**Do this**: Take the listing from its first line through the line that contains "nrg = np.random.default_rng(7)" and please retype those lines exactly, leaving out the pictures.

►

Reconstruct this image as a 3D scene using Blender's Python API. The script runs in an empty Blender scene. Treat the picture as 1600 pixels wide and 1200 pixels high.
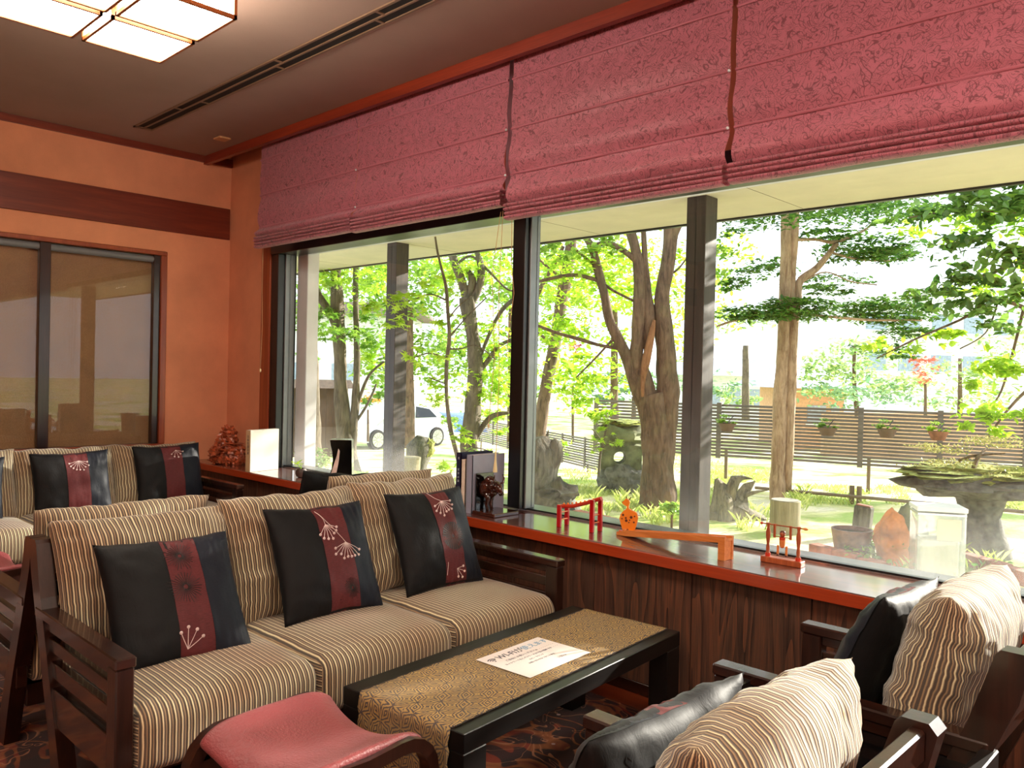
import bpy, bmesh, math, random
import numpy as np
from mathutils import Vector, Matrix, noise as mnoise
C = bpy.context.scene.collection
R = math.radians
rnd = random.Random(7)
nrg = np.random.default_rng(7)

# ------------------------------------------------------------------ camera, sky, sun, exposure
FPX = 1281.37
EX = Vector((0.71966536, 0.02490941, -0.69387412)); EY = Vector((0.69393993, 0.00730463, 0.71999585))
EZ = Vector((0.02300317, -0.99966303, -0.01202874))
EX.normalize(); EY = (EY - EX*EY.dot(EX)).normalized(); EZ = EX.cross(EY)
if EZ.y > 0: EZ = -EZ
W2 = Matrix((EX, EY, EZ))                     # camera axes (right, down, forward) to the room's axes
EYE = Vector((0, 0, 1.22))
cd = bpy.data.cameras.new('camera'); cam = bpy.data.objects.new('camera', cd); C.objects.link(cam)
rot = W2 @ Matrix(((1,0,0),(0,-1,0),(0,0,-1)))
cam.matrix_world = Matrix.Translation(EYE) @ rot.to_4x4()
cd.sensor_width = 36; cd.lens = FPX/1600*36; cd.clip_start = .02; cd.clip_end = 500
bpy.context.scene.camera = cam
vs = bpy.context.scene.view_settings
vs.view_transform = 'Standard'; vs.look = 'None'; vs.gamma = 1; vs.use_curve_mapping = False
vs.exposure = 0.2
SUN_EL, SUN_AZ = 19.5, 15.0                   # azimuth measured from the window's outward normal towards +x
SUN_E, SKY_E, LAMP_E = 14.0, 2.1, 21.0
w = bpy.data.worlds.new('sky'); bpy.context.scene.world = w; w.use_nodes = True
nt = w.node_tree; bg = nt.nodes['Background']
bg.inputs[0].default_value = (0.86, 0.94, 1.0, 1); bg.inputs[1].default_value = SKY_E
sd = bpy.data.lights.new('sun', 'SUN'); sd.energy = SUN_E; sd.angle = R(0.8); sd.color = (1, .93, .80)
so = bpy.data.objects.new('sun', sd); C.objects.link(so)
sv = Vector((math.sin(R(SUN_AZ))*math.cos(R(SUN_EL)), math.cos(R(SUN_AZ))*math.cos(R(SUN_EL)), math.sin(R(SUN_EL))))
so.rotation_euler = sv.to_track_quat('Z', 'Y').to_euler(); so.location = (2, 12, 8)

def at(px, py, s):                            # the point s metres deep along the ray through a pixel of the photograph
    return EYE + (W2 @ Vector((px-800, py-600, FPX)))*(s/FPX)
def ground(x, y):
    s = (-x+y)*.7071
    return -.12 if s < 10.6 else -.12 - min((s-10.6)*.075, 1.2)
def onground(px, py):
    d = W2 @ Vector((px-800, py-600, FPX)); t = (-.12-1.22)/d.z
    return EYE + d*t

# ------------------------------------------------------------------ materials
def lin(c): return tuple(((v/255)/12.92 if v/255 <= .04045 else (((v/255)+.055)/1.055)**2.4) for v in c)
def newmat(name):
    m = bpy.data.materials.new(name); m.use_nodes = True
    return m, m.node_tree, m.node_tree.nodes['Principled BSDF']
def N(t, typ, **k):
    n = t.nodes.new(typ)
    for a, b in k.items():
        if a == 'ins':
            for i, v in b.items(): n.inputs[i].default_value = v
        else: setattr(n, a, b)
    return n
def ramp(t, fac, stops, interp='LINEAR'):
    n = t.nodes.new('ShaderNodeValToRGB'); n.color_ramp.interpolation = interp
    e = n.color_ramp.elements
    while len(e) < len(stops): e.new(.5)
    for i, (p, c) in enumerate(stops):
        e[i].position = p; e[i].color = (*lin(c), 1) if max(c) > 1.0001 or isinstance(c[0], int) else (*c, 1)
    t.links.new(fac, n.inputs[0]); return n.outputs[0]
def coords(t, kind='Object', scale=(1,1,1), rot=(0,0,0)):
    tc = t.nodes.new('ShaderNodeTexCoord'); mp = t.nodes.new('ShaderNodeMapping')
    t.links.new(tc.outputs[kind], mp.inputs[0]); mp.inputs['Scale'].default_value = scale; mp.inputs['Rotation'].default_value = rot
    return mp.outputs[0]
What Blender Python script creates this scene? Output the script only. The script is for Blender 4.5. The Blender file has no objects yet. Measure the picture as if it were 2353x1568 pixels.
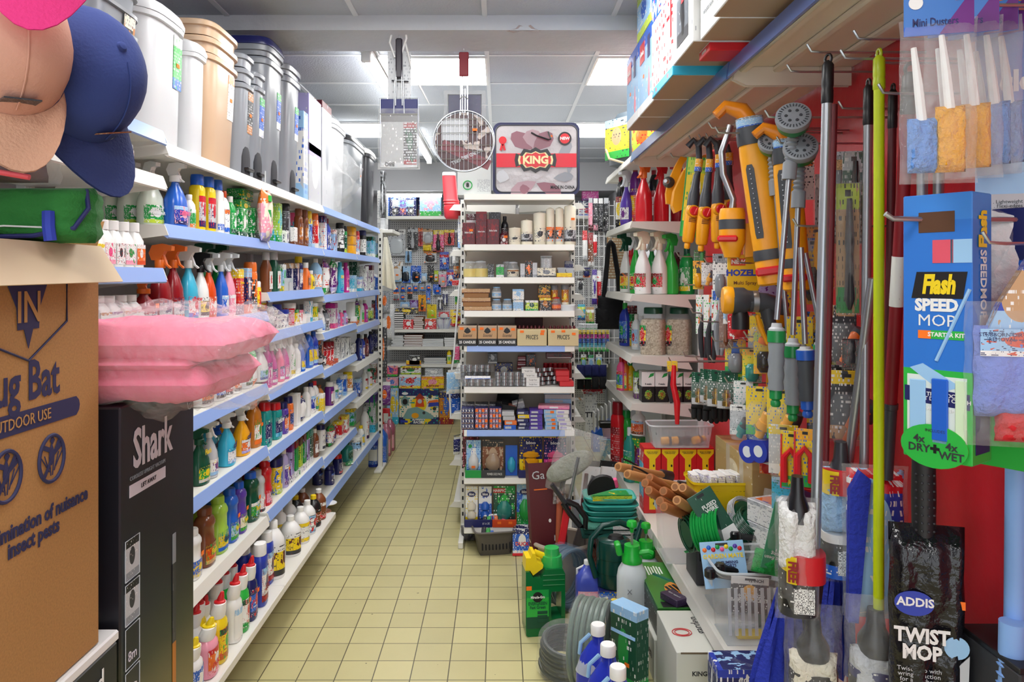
import bpy, bmesh, math, random
from mathutils import Vector, Matrix
random.seed(7)
S = bpy.context.scene
COL = S.collection
F, CX, CY, H = 1740.0, 1147.0, 637.0, 1.6
# ---------------- camera, world, exposure ----------------
cd = bpy.data.cameras.new('camera'); cam = bpy.data.objects.new('camera', cd); COL.objects.link(cam)
cam.location = (0, 0, H); cam.rotation_euler = (math.pi/2, 0, 0)
cd.sensor_width = 36; cd.lens = 36*F/2353; cd.shift_x = 29.5/2353; cd.shift_y = -147/2353; cd.clip_start = .05
S.camera = cam
wd = bpy.data.worlds.new('daylight'); S.world = wd; wd.use_nodes = True
wd.node_tree.nodes['Background'].inputs[0].default_value = (.93, .96, 1, 1)
wd.node_tree.nodes['Background'].inputs[1].default_value = 1.7
S.view_settings.view_transform = 'Standard'; S.view_settings.look = 'None'
S.view_settings.gamma = 1; S.view_settings.use_curve_mapping = False
S.view_settings.exposure = .42
S.cycles.adaptive_threshold = .02; S.cycles.max_bounces = 6; S.cycles.diffuse_bounces = 3; S.cycles.glossy_bounces = 3
S.cycles.transmission_bounces = 4; S.cycles.transparent_max_bounces = 10
S.cycles.caustics_reflective = False; S.cycles.caustics_refractive = False
S.cycles.sample_clamp_indirect = 6
PANEL = 13.0

# ---------------- colours and materials ----------------
def hx(s):
    c = [int(s[i:i+2], 16)/255 for i in (0, 2, 4)]
    return tuple(x/12.92 if x < .04045 else ((x+.055)/1.055)**2.4 for x in c)
K = {k: hx(v) for k, v in dict(w='f0f0ee', cr='efe8d2', bk='17171a', ch='34353a', gy='8d9299', lgy='c3c6ca', sl='b4b8bc',
     r='d2202a', dr='8e1520', ma='5e1a24', o='f0762a', do='d94a16', am='c27722', y='f2d31c', yo='f4ac1a', lm='c0d93c', li='a4d04c',
     g='189a44', dg='0c4f38', gg='2fb545', tl='149a98', aq='3ab4d8', lb='9cc8ee', b='2463cc', rb='2a3fae', n='1e2360', v='5b3fa8', pu='6b2480',
     lv='b7aee0', pk='f2a0b4', hp='ee5a90', mg='cc2a98', br='7a4426', tn='c49a6c', bg='b79d82', kr='b08a5a', pg='d9e3d2', te='2d8f86',
     cl='dfe6ea', stp='6f8fd4', shf='e4e2da', or_='ff7a1a', wood='c08a54', org='ff8a3a', beige='c7a98c').items()}
def c(k): return K[k] if isinstance(k, str) else k
MC = {}
def M(k, rough=.45, metal=0, alpha=1, trans=0, emit=0, bump=0, bs=60, coat=0):
    key = (k, rough, metal, alpha, trans, emit, bump, bs, coat)
    if key in MC: return MC[key]
    m = bpy.data.materials.new('mat'); m.use_nodes = True
    nt = m.node_tree; b = nt.nodes['Principled BSDF']; I = b.inputs
    col = c(k)
    I['Base Color'].default_value = (*col, 1); I['Roughness'].default_value = rough; I['Metallic'].default_value = metal
    I['Alpha'].default_value = alpha; I['Transmission Weight'].default_value = trans
    if coat: I['Coat Weight'].default_value = coat
    if emit: I['Emission Color'].default_value = (*col, 1); I['Emission Strength'].default_value = emit
    if bump:
        tc = nt.nodes.new('ShaderNodeTexCoord'); n = nt.nodes.new('ShaderNodeTexNoise'); n.inputs['Scale'].default_value = bs; n.inputs['Detail'].default_value = 4
        bp = nt.nodes.new('ShaderNodeBump'); bp.inputs['Strength'].default_value = bump; bp.inputs['Distance'].default_value = .02
        nt.links.new(tc.outputs['Object'], n.inputs['Vector']); nt.links.new(n.outputs[0], bp.inputs['Height']); nt.links.new(bp.outputs[0], I['Normal'])
    MC[key] = m; return m
def plastic(k, r=.3): return M(k, r)
def film(k='w', a=.22): return M(k, .1, 0, round(a*.5, 3), bump=.9, bs=38)
METAL = lambda: M('sl', .28, .9)

# printed-packaging node group: bands, a round motif and rows of small ink marks
def _pg():
    g = bpy.data.node_groups.new('print', 'ShaderNodeTree')
    for nm, tp in (('Base', 'Color'), ('Low', 'Color'), ('High', 'Color'), ('Motif', 'Color'), ('Ink', 'Color')):
        g.interface.new_socket(nm, in_out='INPUT', socket_type='NodeSocketColor')
    for nm in ('LowZ', 'HighZ', 'Rad', 'InkAmt', 'Seed'):
        g.interface.new_socket(nm, in_out='INPUT', socket_type='NodeSocketFloat')
    g.interface.new_socket('Color', in_out='OUTPUT', socket_type='NodeSocketColor')
    N = g.nodes.new; L = g.links.new
    gi = N('NodeGroupInput'); go = N('NodeGroupOutput'); tc = N('ShaderNodeTexCoord'); sp = N('ShaderNodeSeparateXYZ')
    L(tc.outputs['Generated'], sp.inputs[0])
    def mth(op, a, b=None):
        n = N('ShaderNodeMath'); n.operation = op
        for i, x in enumerate((a, b)):
            if x is None: continue
            if isinstance(x, (int, float)): n.inputs[i].default_value = x
            else: L(x, n.inputs[i])
        return n.outputs[0]
    def mix(f, a, b):
        n = N('ShaderNodeMix'); n.data_type = 'RGBA'; L(f, n.inputs[0]); L(a, n.inputs[6]); L(b, n.inputs[7]); return n.outputs[2]
    O = gi.outputs; X, Y, Z = sp.outputs
    low = mth('LESS_THAN', Z, O['LowZ']); high = mth('GREATER_THAN', Z, O['HighZ'])
    dx = mth('SUBTRACT', X, .5); dz = mth('SUBTRACT', Z, .56)
    rr = mth('SQRT', mth('ADD', mth('MULTIPLY', dx, dx), mth('MULTIPLY', mth('MULTIPLY', dz, dz), .8)))
    mot = mth('LESS_THAN', rr, O['Rad'])
    cm = N('ShaderNodeCombineXYZ')
    L(mth('MULTIPLY', mth('ADD', X, Y), 9), cm.inputs[0]); L(mth('FLOOR', mth('MULTIPLY', Z, 16)), cm.inputs[1]); L(O['Seed'], cm.inputs[2])
    nz = N('ShaderNodeTexNoise'); nz.inputs['Scale'].default_value = 1.7; nz.inputs['Detail'].default_value = 2
    L(cm.outputs[0], nz.inputs['Vector'])
    gap = mth('GREATER_THAN', mth('FRACT', mth('MULTIPLY', Z, 16)), .42)
    ink = mth('MULTIPLY', mth('GREATER_THAN', nz.outputs[0], mth('SUBTRACT', 1.0, O['InkAmt'])), gap)
    col = mix(low, O['Base'], O['Low']); col = mix(high, col, O['High']); col = mix(mot, col, O['Motif'])
    nz2 = N('ShaderNodeTexNoise'); nz2.inputs['Scale'].default_value = 4.5; cb = N('ShaderNodeVectorMath'); cb.operation = 'ADD'
    L(tc.outputs['Generated'], cb.inputs[0]); L(cm.outputs[0], nz.inputs['Vector']); c2 = N('ShaderNodeCombineXYZ'); L(O['Seed'], c2.inputs[0]); L(c2.outputs[0], cb.inputs[1]); L(cb.outputs[0], nz2.inputs['Vector'])
    bl = mth('MULTIPLY', mth('GREATER_THAN', nz2.outputs[0], .60), mth('GREATER_THAN', O['InkAmt'], .41))
    col = mix(bl, col, O['Motif'])
    L(mix(ink, col, O['Ink']), go.inputs[0]); return g
PG = _pg(); PC = {}
def PR(base, low=None, high=None, motif=None, ink='w', lz=.2, hz=.8, rad=.2, amt=.42, rough=.35, seed=None):
    low = low or base; high = high or base
    if motif is None: rad = 0; motif = base
    key = (base, low, high, motif, ink, lz, hz, rad, amt, rough)
    if key in PC and seed is None: return PC[key]
    m = bpy.data.materials.new('print'); m.use_nodes = True; nt = m.node_tree; b = nt.nodes['Principled BSDF']
    g = nt.nodes.new('ShaderNodeGroup'); g.node_tree = PG
    for nm, v in (('Base', base), ('Low', low), ('High', high), ('Motif', motif), ('Ink', ink)): g.inputs[nm].default_value = (*c(v), 1)
    for nm, v in (('LowZ', lz), ('HighZ', hz), ('Rad', rad), ('InkAmt', amt), ('Seed', seed if seed is not None else len(PC)*3.7)): g.inputs[nm].default_value = v
    nt.links.new(g.outputs[0], b.inputs['Base Color']); b.inputs['Roughness'].default_value = rough
    PC[key] = m; return m

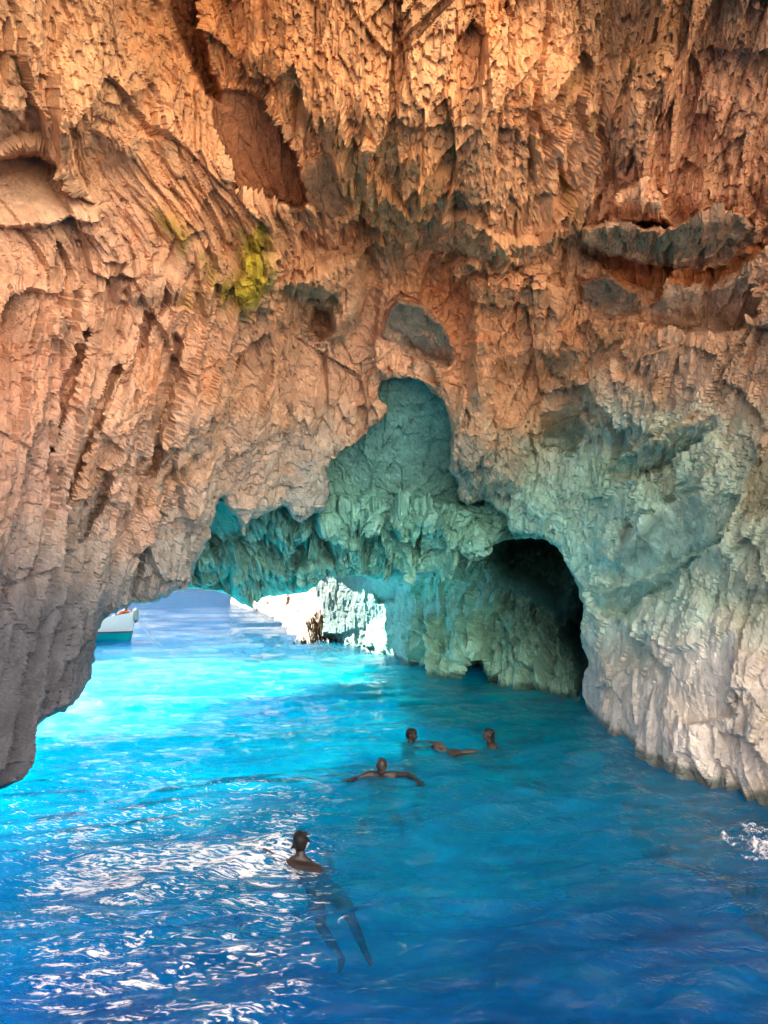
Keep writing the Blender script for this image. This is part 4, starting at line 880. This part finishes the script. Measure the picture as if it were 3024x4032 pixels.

◄

**The response**:
Reconstruct this image as a 3D scene using Blender's Python API. The script runs in an empty Blender scene. Treat the picture as 1600 pixels wide and 1200 pixels high.
import bpy, bmesh, math, random
import numpy as np
from mathutils import Vector, Matrix, noise as mnoise
C = bpy.context.scene.collection
R = math.radians
rnd = random.Random(7)
nrg = np.random.default_rng(7)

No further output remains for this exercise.